Scenarios have to be plausible, but reality is under no such constraints

Following up on my comments on William Gibson‘s discuss of his science fiction where I wrote that “Scenarios have to be plausible, but reality is under no such constraints”

Futurist, scenario planner, and co-founder of WorldChanging, Jamais Cascio writes on his weblog Open the Future about Living in a Scenario:

There’s something of a rule-of-thumb among professional futurey-types: scenario elements that sound plausible are almost certainly wrong, while scenario elements that sound utterly implausible are very likely on-target.
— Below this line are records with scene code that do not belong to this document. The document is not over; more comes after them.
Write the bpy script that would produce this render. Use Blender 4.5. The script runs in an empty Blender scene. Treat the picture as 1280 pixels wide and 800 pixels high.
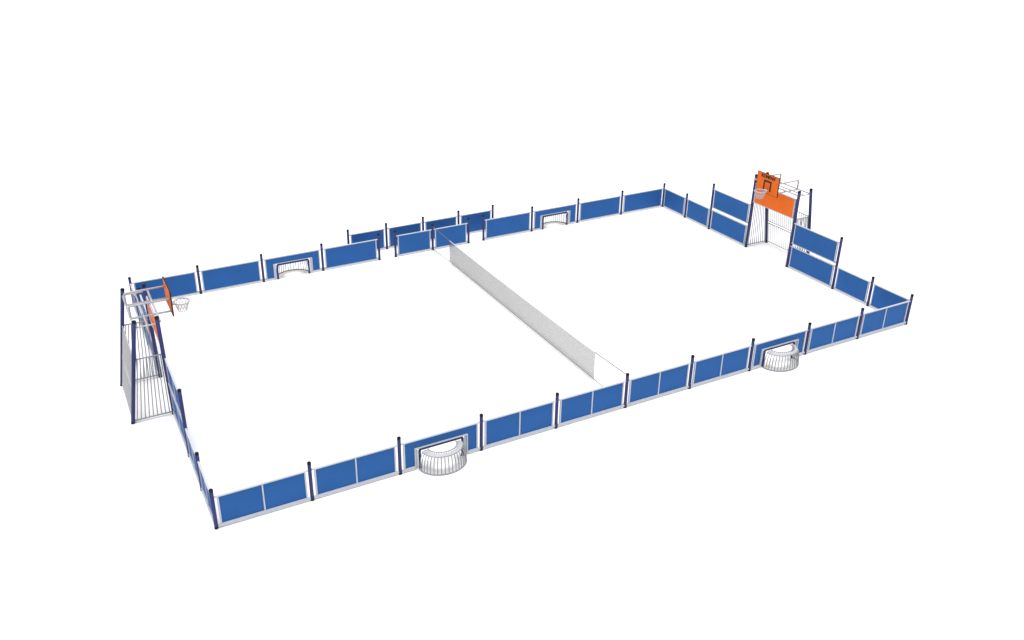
import bpy, bmesh, math
from mathutils import Vector, Matrix

S = bpy.context.scene
C = bpy.data.collections.new("court")
S.collection.children.link(C)
PI = math.pi

# ------------------------------------------------------------------ sizes (metres)
BAY = 2.5
LEN = 25.0
A = 1.7301             # low bay at the ends
T = 2.4684             # tall bay at the ends
G = 2.4708             # big goal opening
WID = 4 * A + 2 * T + G
HP, HT, HG = 1.205, 2.197, 3.325   # low post, tall post, goal post
SHORT = 1.75

# ------------------------------------------------------------------ materials
def mat(name, col, rough=0.5, spec=0.2, var=0.06, scale=3.0, bump=0.0, metal=0.0):
    m = bpy.data.materials.new(name)
    m.use_nodes = True
    nt = m.node_tree
    b = nt.nodes["Principled BSDF"]
    b.inputs["Roughness"].default_value = rough
    b.inputs["Specular IOR Level"].default_value = spec
    b.inputs["Metallic"].default_value = metal
    tc = nt.nodes.new("ShaderNodeTexCoord")
    n = nt.nodes.new("ShaderNodeTexNoise")
    n.inputs["Scale"].default_value = scale
    n.inputs["Detail"].default_value = 4
    nt.links.new(tc.outputs["Object"], n.inputs["Vector"])
    r = nt.nodes.new("ShaderNodeValToRGB")
    r.color_ramp.elements[0].position = 0.3
    r.color_ramp.elements[1].position = 0.7
    lo = [max(0, c * (1 - var)) for c in col]
    hi = [min(1, c * (1 + var)) for c in col]
    r.color_ramp.elements[0].color = (*lo, 1)
    r.color_ramp.elements[1].color = (*hi, 1)
    nt.links.new(n.outputs["Fac"], r.inputs["Fac"])
    nt.links.new(r.outputs["Color"], b.inputs["Base Color"])
    if bump:
        bp = nt.nodes.new("ShaderNodeBump")
        bp.inputs["Strength"].default_value = bump
        bp.inputs["Distance"].default_value = 0.002
        n2 = nt.nodes.new("ShaderNodeTexNoise")
        n2.inputs["Scale"].default_value = scale * 30
        nt.links.new(tc.outputs["Object"], n2.inputs["Vector"])
        nt.links.new(n2.outputs["Fac"], bp.inputs["Height"])
        nt.links.new(bp.outputs["Normal"], b.inputs["Normal"])
    return m

BLUE = mat("blue_board", (0.0255, 0.121, 0.372), 0.6, 0.12, 0.05, 1.2, 0.15)
NAVY = mat("navy_post_paint", (0.035, 0.040, 0.140), 0.45, 0.2, 0.06, 4, 0.1)
BLACK = mat("black_cap", (0.008, 0.008, 0.012), 0.5, 0.2, 0.05, 6)
SILVER = mat("pale_aluminium", (0.54, 0.565, 0.62), 0.45, 0.25, 0.04, 5, 0.1)
GALV = mat("galvanised_steel", (0.46, 0.465, 0.49), 0.45, 0.3, 0.10, 9, 0.1)
LIDM = mat("galvanised_plate", (0.46, 0.465, 0.49), 0.5, 0.3, 0.06, 9, 0.1)
DGALV = mat("dull_grey_bar", (0.33, 0.33, 0.345), 0.5, 0.3, 0.08, 9)
ORANGE = mat("orange_board", (0.84, 0.165, 0.016), 0.55, 0.12, 0.04, 1.5, 0.1)
EDGE = mat("dark_board_edge", (0.05, 0.018, 0.012), 0.5, 0.2, 0.05, 4)
CORD = mat("grey_net_cord", (0.17, 0.17, 0.17), 0.8, 0.05, 0.06, 20)
GRIDP = mat("pale_grid_steel", (0.50, 0.50, 0.52), 0.5, 0.3, 0.08, 9)
TAPE = mat("white_net_tape", (0.82, 0.82, 0.82), 0.7, 0.1, 0.03, 10)
GROUND = mat("white_ground", (0.90, 0.90, 0.90), 0.9, 0.0, 0.004, 0.5)

# ------------------------------------------------------------------ mesh helpers
def box(bm, x0, x1, y0, y1, z0, z1):
    vs = [bm.verts.new((x, y, z)) for z in (z0, z1) for y in (y0, y1) for x in (x0, x1)]
    for f in ((0, 2, 3, 1), (4, 5, 7, 6), (0, 1, 5, 4), (2, 6, 7, 3), (0, 4, 6, 2), (1, 3, 7, 5)):
        bm.faces.new([vs[i] for i in f])

def tube(bm, pts, r, n=8, closed=False, cap=True):
    pts = [Vector(p) for p in pts]
    rings = []
    N = len(pts)
    for i, p in enumerate(pts):
        if closed:
            d = pts[(i + 1) % N] - pts[i - 1]
        elif i == 0:
            d = pts[1] - p
        elif i == N - 1:
            d = p - pts[i - 1]
        else:
            d = (pts[i + 1] - p).normalized() + (p - pts[i - 1]).normalized()
        d.normalize()
        up = Vector((0, 0, 1)) if abs(d.z) < 0.95 else Vector((1, 0, 0))
        a = d.cross(up).normalized()
        b = a.cross(d).normalized()
        k = 1.0
        if 0 < i < N - 1 or closed:
            e = (pts[(i + 1) % N] - p).normalized()
            k = 1 / max(0.6, d.dot(e))
        rings.append([bm.verts.new(p + (a * math.cos(t) + b * math.sin(t)) * r * (k if False else 1))
                      for t in [2 * PI * j / n for j in range(n)]])
    M = N if closed else N - 1
    for i in range(M):
        q0, q1 = rings[i], rings[(i + 1) % N]
        for j in range(n):
            f = bm.faces.new((q0[j], q0[(j + 1) % n], q1[(j + 1) % n], q1[j]))
            f.smooth = n > 5
    if cap and not closed:
        bm.faces.new(list(reversed(rings[0])))
        bm.faces.new(rings[-1])

def bend(p0, p1, p2, r, k=5):
    """rounded corner at p1"""
    p0, p1, p2 = Vector(p0), Vector(p1), Vector(p2)
    a = p1 + (p0 - p1).normalized() * r
    b = p1 + (p2 - p1).normalized() * r
    return [(a.lerp(p1, t)).lerp(p1.lerp(b, t), t) for t in [i / k for i in range(k + 1)]]

def mesh(name, bm, m):
    bmesh.ops.recalc_face_normals(bm, faces=bm.faces)
    me = bpy.data.meshes.new(name)
    bm.to_mesh(me)
    bm.free()
    me.materials.append(m)
    return me

def put(name, me, parent, loc=(0, 0, 0), rz=0.0, label=None):
    o = bpy.data.objects.new(name, me)
    C.objects.link(o)
    o.parent = parent
    o.location = loc
    o.rotation_euler = (0, 0, rz)
    if label:
        o["label"] = label
    return o

def thing(name, label, cat, loc, rz=0.0, group=None):
    o = bpy.data.objects.new(name, None)
    C.objects.link(o)
    o.empty_display_size = 0.2
    o.location = loc
    o.rotation_euler = (0, 0, rz)
    o["label"] = label
    o["category"] = cat
    if group:
        o["group"] = group
    return o

_cache = {}
def cached(key, fn):
    if key not in _cache:
        _cache[key] = fn()
    return _cache[key]

# ------------------------------------------------------------------ posts
def post_meshes(h, r, top):
    """straight round post from the foot at the origin to 'top' offset (x,y), with cap and dark foot"""
    tx, ty = top
    def at(z):
        return (tx * z / h, ty * z / h, z)
    bm = bmesh.new(); tube(bm, [at(0.06), at(h - 0.055)], r, 16)
    body = mesh("post", bm, NAVY)
    bm = bmesh.new()
    tube(bm, [at(h - 0.055), at(h - 0.014)], r + 0.004, 16)
    tube(bm, [at(h - 0.014), at(h)], r - 0.006, 16)
    cap = mesh("cap", bm, BLACK)
    bm = bmesh.new(); tube(bm, [at(-0.01), at(0.06)], r + 0.003, 16)
    foot = mesh("foot", bm, EDGEB)
    return body, cap, foot

EDGEB = mat("dark_post_foot", (0.020, 0.020, 0.055), 0.5, 0.2, 0.05, 6)  # darker, slightly wider bottom end of each post

def post(parent, loc, h, r=0.050, top=(0, 0), label=None):
    b, c, f = cached(("post", h, r, top), lambda: post_meshes(h, r, top))
    p = put("post", b, parent, loc, 0, label)
    put("cap", c, p)
    put("foot", f, p)
    return p

# ------------------------------------------------------------------ panels
# local frame: x runs along the fence, outside of the court is -y
OX0, OX1, OZ = 0.435, 2.065, 0.70     # mini goal opening in a 2.5 m bay

def panel_meshes(L, z0, h, goal, mull):
    """blue board with a pale frame on its outer side; spans post to post (0..L)"""
    zb, zt = z0 + 0.10, z0 + h - 0.035          # board
    e = 0.112
    bm = bmesh.new()
    B0, B1 = 0.006, 0.024
    if goal:
        box(bm, e + 0.044, OX0, B0, B1, zb, zt)
        box(bm, OX1, L - e - 0.044, B0, B1, zb, zt)
        box(bm, OX0, OX1, B0, B1, OZ, zt)
    else:
        box(bm, e + 0.044, L - e - 0.044, B0, B1, zb, zt)
    board = mesh("panel", bm, BLUE)
    bm = bmesh.new()
    # top rail, bottom rail, end uprights
    box(bm, 0.048, L - 0.048, -0.022, 0.030, zt + 0.001, zt + 0.030)
    spans = [(0.048, L - 0.048)] if not goal else [(0.048, OX0 - 0.002), (OX1 + 0.002, L - 0.048)]
    for a, b in spans:
        box(bm, a, b, -0.034, 0.0045, z0 + 0.055, z0 + 0.118)
        box(bm, max(a, 0.120), min(b, L - 0.120), 0.005, 0.022, z0 + 0.053, zb - 0.003)
    for x0, x1 in ((e, e + 0.042), (L - e - 0.042, L - e)):
        box(bm, x0, x1, -0.020, 0.026, z0 + 0.120, zt - 0.001)
    frame = mesh("frame", bm, SILVER)
    mul = None
    if mull:
        bm = bmesh.new()
        box(bm, L / 2 - 0.019, L / 2 + 0.019, -0.018, 0.005, z0 + 0.120, zt - 0.001)
        mul = mesh("mullion", bm, SILVER)
    return board, frame, mul

def panel(parent, x, L, z0=0.0, h=0.97, goal=False, mull=True, name="panel"):
    b, f, m = cached(("panel", L, z0, h, goal, mull), lambda: panel_meshes(L, z0, h, goal, mull))
    p = put("goal_panel" if goal else name, b, parent, (x, 0, 0))
    put("frame", f, p)
    if m:
        put("mullion", m, p)
    return p

def fence(label, loc, rz, posts, panels, group=None):
    r = thing("panel_fence", label, "fence", loc, rz, group)
    for x, h in posts:
        post(r, (x, 0, 0), h, 0.050 if h < 2 else 0.052)
    for x, L, kind in panels:
        if kind == "goal":
            panel(r, x, L, goal=True, mull=False)
        elif kind == "tall":
            panel(r, x, L, 0.0, 0.97, mull=True)
            panel(r, x, L, 1.015, 0.955, mull=True, name="upper_panel")
        else:
            panel(r, x, L, mull=True)
    return r

# near side (camera side): eleven posts, ten bays
fence("long blue panel fence nearest the viewer, two half round goals bulging out of it",
      (0, 0, 0), 0, [(i * BAY, HP) for i in range(11)],
      [(i * BAY, BAY, "goal" if i in (2, 7) else "low") for i in range(10)])
# far side, local x runs from right to left
far = PI
fence("far blue fence with one small goal, between the net passage and the back right corner",
      (LEN, WID, 0), far, [(i * BAY, HP) for i in range(5)],
      [(i * BAY, BAY, "goal" if i == 2 else "low") for i in range(4)])
fence("far blue fence with one small goal, left of the passages, starting behind the cage goal",
      (10.0, WID, 0), far, [(i * BAY, HP) for i in range(5)],
      [(i * BAY, BAY, "goal" if i == 1 else "low") for i in range(4)])
fence("short two panel blue fence standing alone between two passages where the net ends",
      (12.5 + SHORT, WID, 0), far, [(i * SHORT, HP) for i in range(3)],
      [(i * SHORT, SHORT, "low") for i in range(2)])
fence("blue fence of four short panels set back outside the court behind the passages",
      (12.5 + 2 * SHORT, WID + 1.0143, 0), far, [(i * SHORT, HP) for i in range(5)],
      [(i * SHORT, SHORT, "low") for i in range(4)])
# short ends: two low bays and one tall two-storey bay each side of the goal
ep, eb = [(A, HP), (2 * A, HT)], [(0, A, "low"), (A, A, "low"), (2 * A, T, "tall")]
def flip(items, is_post):
    w = 2 * A + T
    return [(w - x, h) for x, h in items] if is_post else [(w - x - L, L, k) for x, L, k in items]
w3 = 2 * A + T
fence("stepped blue end fence to the right of the goal with the lettered orange backboard",
      (LEN, 0, 0), PI / 2, ep, eb)
fence("stepped blue end fence to the left of the goal with the lettered orange backboard",
      (LEN, w3 + G, 0), PI / 2, flip(ep, True), flip(eb, False))
fence("stepped blue fence seen edge on between the left cage goal and the front left corner",
      (0, w3, 0), -PI / 2, flip(ep, True), flip(eb, False))
fence("stepped blue fence behind the left cage goal, mostly hidden by its tubes",
      (0, WID, 0), -PI / 2, ep, eb)

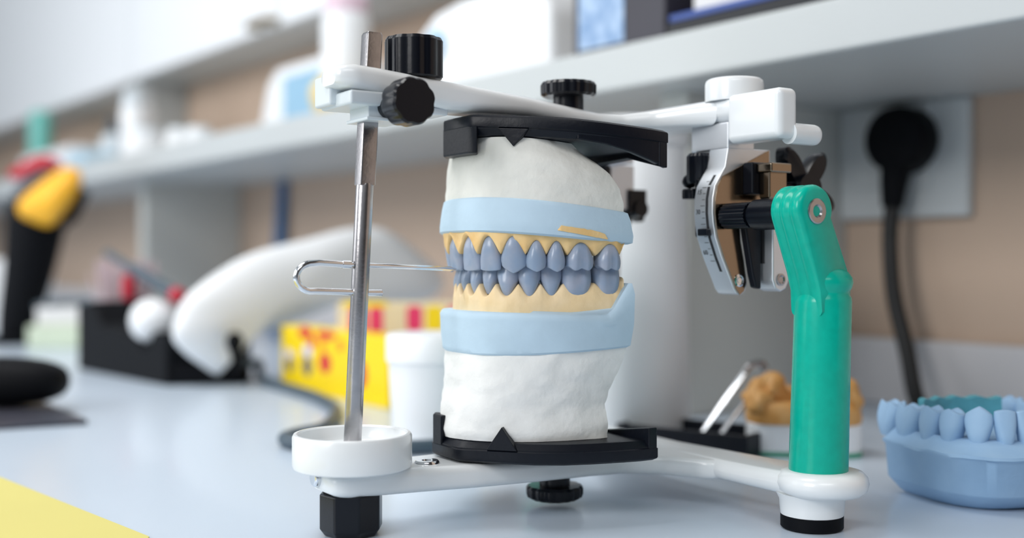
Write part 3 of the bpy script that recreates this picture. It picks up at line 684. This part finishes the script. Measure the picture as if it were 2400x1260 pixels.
# white bottle behind the casts
bt = empty('plastic_canister', (54, 507, 0), 'tall white plastic canister standing behind the casts, beside the steel tweezers', 'canister')
mb = MB(); mb.lathe([(23, 0.1), (25.6, 1), (26, 4), (25.2, 40), (24.2, 90), (23.6, 128), (22.6, 129.6), (.2, 130)], (54, 510, 0), (0, 0, 1), n=64); mb.build('body', M['whitep'], bt, smooth=50)
mb = MB(); mb.lathe([(24.2, 128), (24.8, 129), (24.8, 139), (23, 140.6), (.2, 141)], (54, 510, 0), (0, 0, 1), n=64); mb.build('lid', M['whitep'], bt, smooth=35)

# socket and plug
so = empty('wall_socket', W(-360, 0, 141), 'square white wall socket on the beige wall under the shelf', 'socket')
mb = MB(); mb.box(W, (-395.6, -318), (.2, 7), (100.6, 161.8)); mb.build('socket_plate', M['socket'], so, bevel=1.6)
mb = MB(); mb.box(W, (-386, -337.6), (7.1, 9.4), (117.6, 161.5)); mb.build('socket_insert', M['socket'], so, bevel=1)
pg = empty('power_plug', W(-349, 10, 141), 'black round power plug with a hanging cord, in the wall socket', 'plug')
mb = MB(); pc = Vector(W(-349, 9.6, 141)); mb.lathe([(16.4, 0), (17.4, 1), (17.6, 12), (16.6, 16.6), (14, 18.6), (.2, 19)], pc, tuple(-WN), n=48); mb.build('plug_body', M['rubber'], pg, smooth=50)
mb = MB(); mb.tube([W(-350, 20, 132), W(-352, 20, 118), W(-353, 20, 106)], lambda t: 8.6 - 3 * t, 20); mb.build('strain_relief', M['rubber'], pg)
mb = MB(); mb.tube([W(-353, 20, 107), W(-353, 22, 88), W(-348, 26, 60), W(-337, 31, 32), W(-325, 40, 8), W(-310, 46, 4.5), W(-285, 40, 4.5)], 4.3, 14, sub=8); mb.build('cord', M['bcord'], pg, smooth=60)

# ================================================================== LEFT / MIDDLE BACKGROUND
# tub with lid
jb = empty('plastic_tub', (-33, 492, 0), 'white plastic tub with a lid, just behind the steel pin and the casts', 'tub')
mb = MB(); mb.lathe([(17.5, .1), (18.6, 1), (20.2, 33), (20.4, 36)], (-33, 492, 0), (0, 0, 1), n=64); mb.build('body', M['whitep'], jb)
mb = MB(); mb.lathe([(20.9, 34.5), (21.4, 35), (21.4, 45.4), (20.4, 46.6), (.2, 46.8)], (-33, 492, 0), (0, 0, 1), n=64); mb.build('lid', M['whitep'], jb)
# yellow printed box
yb0, yb1 = Vector((-142.8, 705.2, 0)), Vector((-64.6, 594.4, 0)); yd = (yb1 - yb0).normalized(); yn = Vector((-yd.y, yd.x, 0)); yn = yn if yn.y > 0 else -yn; yl = (yb1 - yb0).length
def Y(a, b, z): p = yb0 + yd * a + yn * b; return (p.x, p.y, z)
yb = empty('printed_box', tuple(yb0 + yd * yl / 2), 'small yellow box with red and grey printed spots, behind the steel pin', 'box')
mb = MB(); mb.box(Y, (0, yl), (0, 16), (.2, 38)); mb.build('carton', M['yellow'], yb, bevel=.5)
def spot(mb, fr, a, z, wa, wz, o=-.12, p=2.0, n=20):
    pts = [(a + wa / 2 * math.copysign(abs(math.cos(t)) ** (2 / p), math.cos(t)), z + wz / 2 * math.copysign(abs(math.sin(t)) ** (2 / p), math.sin(t))) for t in [2 * math.pi * i / n for i in range(n)]]
    mb.loft([[fr(x, o, y) for x, y in pts], [fr(x, .05, y) for x, y in pts]])
mb = MB(); mb.cur = 0
for a, z, wa, wz in ((61, 19, 15, 12), (106, 16, 12, 15), (34, 35, 18, 7), (62, 35, 26, 5), (44, 30, 8, 8)): spot(mb, Y, a, z, wa, wz)
mb.cur = 1
for a, z, wa, wz in ((12, 14.5, 11, 9), (37, 15.5, 13, 12)): spot(mb, Y, a, z, wa, wz)
mb.cur = 2
for a, z, wa, wz in ((11, 20.5, 12, 7), (37, 24, 13, 8)): spot(mb, Y, a, z, wa, wz)
mb.cur = 3
for a, z, wa, wz in ((58, 30, 9, 9), (80, 30, 10, 7)): spot(mb, Y, a, z, wa, wz)
mb.build('printed_picture', [M['red'], M['grey'], M['lilac'], M['orange']], yb)
# carton with colour blocks
CT = frame((-64, 648, 0), -4)
ct = empty('sample_carton', CT(0, 0, 0), 'pale carton with a row of pink and yellow blocks behind the white tub', 'box')
mb = MB(); mb.box(CT, (-36, 52), (0, 18), (.2, 54)); mb.build('carton', M['carton'], ct, bevel=.8)
mb = MB()
for i, (a, w_) in enumerate(((-24, 10), (-13.5, 8), (8.5, 9), (20, 10), (32, 9.5), (43.5, 10))):
    mb.cur = (0, 0, 0, 1, 0, 1)[i]; spot(mb, CT, a, 45 if i > 1 else 43, w_, 14.5 if i > 1 else 17, -.15, 5)
mb.cur = 1; spot(mb, CT, -20, 53, 26, 4, -.15, 5)
mb.build('colour_blocks', [M['pink'], M['yellow']], ct)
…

That’s generally true, although it applies more to the disruptive aspects of a scenario than to the everyday aspects. (That said, a scenario that said “most people in the West continue to live quiet lives, using their barely-sufficient income to pay for disposable commodity goods and overly-processed food,” while both plausible and very likely on-target for the next decade or three, is more depressing than illuminating.) Good scenario disruption points should be things that, in the here-and-now, would make you say “oh, crap” if you heard them in the news.

Oh, crap.

Nanotechnology researchers in Mexico, France, Spain, and Chile have been targeted by a terror group calling itself “Individuals Tending Towards Savagery,” and claiming to be inspired by the Unabomber.

Unabomber-copycat terror cell hits nanotech researchers in the developing world and Europe — I’m not sure anything could sound more like a headline from a scenario exercise.